Freedom & Bananas
Like a lot of people around the country, I was glued to the television on Inauguration Day.
I was struck by how our passing of leadership, from one administration to another, goes rather smoothly when compared to some parts of the world. While many people now debate all the little hiccups of the day, I continual to be struck by how a gracious and graceful exchange ushered out and in a new leader and accompanying administration.
When I was younger, I had a pen pal in what was the called East Germany. She was a teacher behind the Berlin Wall. Our letters were full of stories about work, life, and love. I’d share my vacation adventures in Hawaii and she’s share her adventures at the Black Sea. Despite having lots of questions to ask her about what it was like to live in East Germany, I was always very careful to say nothing that would cause her harm should the letter be read by anyone else. I have absolutely no reason to think that our mail was censored, but my imagination ran rampant.
Years later, when the Wall was down and she moved about more often and freely, I asked her a few more specific questions about what life had been like growing up.
She said that she a change in leadership meant a tank would roll down the street and there would be military men marching in the street. As a child she’d look out the window happy, because it meant that there would be no school that day.
When I asked her what freedom now meant to her, she said bananas and pineapples.
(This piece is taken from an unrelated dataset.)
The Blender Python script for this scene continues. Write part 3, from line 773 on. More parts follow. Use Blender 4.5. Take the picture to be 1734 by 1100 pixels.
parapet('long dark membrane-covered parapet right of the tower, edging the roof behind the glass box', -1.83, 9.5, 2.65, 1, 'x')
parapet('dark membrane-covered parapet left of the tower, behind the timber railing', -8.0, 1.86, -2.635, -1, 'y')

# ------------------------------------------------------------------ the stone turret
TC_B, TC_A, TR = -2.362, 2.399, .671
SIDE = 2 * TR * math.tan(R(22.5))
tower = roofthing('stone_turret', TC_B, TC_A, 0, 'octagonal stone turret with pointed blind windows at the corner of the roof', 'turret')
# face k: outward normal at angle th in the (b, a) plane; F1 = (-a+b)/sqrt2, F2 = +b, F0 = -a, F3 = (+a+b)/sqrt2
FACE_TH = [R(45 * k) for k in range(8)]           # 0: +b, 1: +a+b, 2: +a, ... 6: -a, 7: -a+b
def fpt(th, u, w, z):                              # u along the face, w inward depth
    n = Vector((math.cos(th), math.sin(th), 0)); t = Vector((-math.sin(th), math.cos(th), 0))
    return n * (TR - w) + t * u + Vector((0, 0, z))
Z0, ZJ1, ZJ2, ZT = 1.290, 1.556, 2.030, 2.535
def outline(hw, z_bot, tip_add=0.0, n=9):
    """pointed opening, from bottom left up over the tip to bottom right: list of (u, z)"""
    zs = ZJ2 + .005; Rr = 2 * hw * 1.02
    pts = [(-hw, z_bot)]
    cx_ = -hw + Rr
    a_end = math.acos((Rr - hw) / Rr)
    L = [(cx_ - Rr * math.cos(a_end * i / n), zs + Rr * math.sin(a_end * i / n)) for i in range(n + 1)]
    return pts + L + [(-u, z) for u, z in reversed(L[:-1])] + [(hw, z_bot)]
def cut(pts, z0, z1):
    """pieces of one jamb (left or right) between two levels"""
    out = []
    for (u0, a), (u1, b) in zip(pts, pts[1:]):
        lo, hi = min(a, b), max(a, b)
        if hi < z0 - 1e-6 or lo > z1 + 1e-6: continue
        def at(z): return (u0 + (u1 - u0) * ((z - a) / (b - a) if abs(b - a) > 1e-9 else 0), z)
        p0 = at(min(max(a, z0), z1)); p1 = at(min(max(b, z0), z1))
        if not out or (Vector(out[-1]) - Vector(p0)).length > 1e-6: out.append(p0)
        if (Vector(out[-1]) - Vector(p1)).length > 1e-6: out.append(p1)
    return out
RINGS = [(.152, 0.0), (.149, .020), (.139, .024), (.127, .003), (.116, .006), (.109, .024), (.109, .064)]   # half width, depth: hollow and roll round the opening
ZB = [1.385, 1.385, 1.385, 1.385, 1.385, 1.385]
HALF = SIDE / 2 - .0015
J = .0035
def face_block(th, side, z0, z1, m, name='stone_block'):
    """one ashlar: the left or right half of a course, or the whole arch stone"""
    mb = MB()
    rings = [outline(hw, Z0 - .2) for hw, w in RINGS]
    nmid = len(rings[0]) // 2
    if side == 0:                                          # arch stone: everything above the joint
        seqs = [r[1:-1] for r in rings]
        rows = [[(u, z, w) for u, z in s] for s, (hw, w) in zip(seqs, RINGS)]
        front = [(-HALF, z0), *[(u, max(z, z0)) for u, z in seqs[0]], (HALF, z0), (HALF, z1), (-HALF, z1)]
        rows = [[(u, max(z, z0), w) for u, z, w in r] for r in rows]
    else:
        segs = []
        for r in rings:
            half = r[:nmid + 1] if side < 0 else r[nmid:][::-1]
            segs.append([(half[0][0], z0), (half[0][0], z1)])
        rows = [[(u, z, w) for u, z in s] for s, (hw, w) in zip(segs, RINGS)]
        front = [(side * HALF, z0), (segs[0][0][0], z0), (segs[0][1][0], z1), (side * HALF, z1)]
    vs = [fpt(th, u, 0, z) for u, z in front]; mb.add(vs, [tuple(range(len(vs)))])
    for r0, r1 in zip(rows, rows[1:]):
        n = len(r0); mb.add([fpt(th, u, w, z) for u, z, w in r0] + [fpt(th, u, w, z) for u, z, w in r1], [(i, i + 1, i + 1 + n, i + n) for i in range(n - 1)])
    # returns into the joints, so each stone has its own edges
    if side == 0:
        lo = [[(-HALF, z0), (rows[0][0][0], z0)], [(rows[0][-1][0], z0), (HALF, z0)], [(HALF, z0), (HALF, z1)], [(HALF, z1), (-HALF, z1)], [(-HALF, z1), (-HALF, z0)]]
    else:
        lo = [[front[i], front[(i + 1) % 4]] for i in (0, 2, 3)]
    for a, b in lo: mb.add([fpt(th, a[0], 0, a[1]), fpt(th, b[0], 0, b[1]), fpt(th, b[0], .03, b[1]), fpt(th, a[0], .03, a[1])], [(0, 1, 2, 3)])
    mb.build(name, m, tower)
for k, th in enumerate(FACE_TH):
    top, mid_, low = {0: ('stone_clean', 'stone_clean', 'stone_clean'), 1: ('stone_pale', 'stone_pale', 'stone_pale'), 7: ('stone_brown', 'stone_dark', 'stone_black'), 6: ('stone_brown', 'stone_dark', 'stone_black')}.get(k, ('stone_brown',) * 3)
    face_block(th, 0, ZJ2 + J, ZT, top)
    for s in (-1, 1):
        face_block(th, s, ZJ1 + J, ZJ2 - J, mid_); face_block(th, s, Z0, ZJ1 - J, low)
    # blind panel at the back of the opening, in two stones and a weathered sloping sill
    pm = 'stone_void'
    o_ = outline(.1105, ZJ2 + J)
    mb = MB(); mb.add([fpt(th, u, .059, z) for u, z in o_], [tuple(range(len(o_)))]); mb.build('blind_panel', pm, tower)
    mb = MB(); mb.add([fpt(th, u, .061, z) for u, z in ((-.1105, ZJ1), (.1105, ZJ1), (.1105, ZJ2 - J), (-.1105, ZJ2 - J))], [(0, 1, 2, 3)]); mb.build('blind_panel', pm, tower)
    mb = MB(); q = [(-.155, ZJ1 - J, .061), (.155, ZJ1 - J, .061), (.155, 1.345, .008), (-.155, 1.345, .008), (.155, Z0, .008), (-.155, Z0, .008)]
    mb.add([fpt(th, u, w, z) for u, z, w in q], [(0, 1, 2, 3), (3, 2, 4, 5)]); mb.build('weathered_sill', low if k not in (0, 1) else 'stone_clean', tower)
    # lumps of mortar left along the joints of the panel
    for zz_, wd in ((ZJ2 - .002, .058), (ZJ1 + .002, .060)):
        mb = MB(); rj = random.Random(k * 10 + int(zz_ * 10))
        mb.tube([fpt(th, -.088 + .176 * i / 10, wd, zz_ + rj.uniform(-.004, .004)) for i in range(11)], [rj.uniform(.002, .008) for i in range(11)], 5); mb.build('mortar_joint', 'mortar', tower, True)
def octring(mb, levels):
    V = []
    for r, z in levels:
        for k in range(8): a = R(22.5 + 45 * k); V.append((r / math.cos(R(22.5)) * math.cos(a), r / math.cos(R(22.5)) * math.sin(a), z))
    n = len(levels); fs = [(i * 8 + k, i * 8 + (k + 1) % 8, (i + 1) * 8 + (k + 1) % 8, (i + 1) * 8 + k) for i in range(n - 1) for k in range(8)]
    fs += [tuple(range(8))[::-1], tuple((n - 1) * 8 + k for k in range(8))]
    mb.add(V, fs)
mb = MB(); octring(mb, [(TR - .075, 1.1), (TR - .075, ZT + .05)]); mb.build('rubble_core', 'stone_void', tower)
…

Behind the Wall, she said, the fruit wasn’t very good. And now she had more shopping options and she loved the bananas and pineapples.
She and I lost touch over the years. But on many times on Inauguration Day I thought about her several times. Now that a unified Germany is a little more mature, I wondered what she thought about a change in leadership, and how freedom looked and felt to her now.
On a day of historical significance, I thought about freedom and what it means to me, and has always meant to me. And I thought about bananas and pineapple.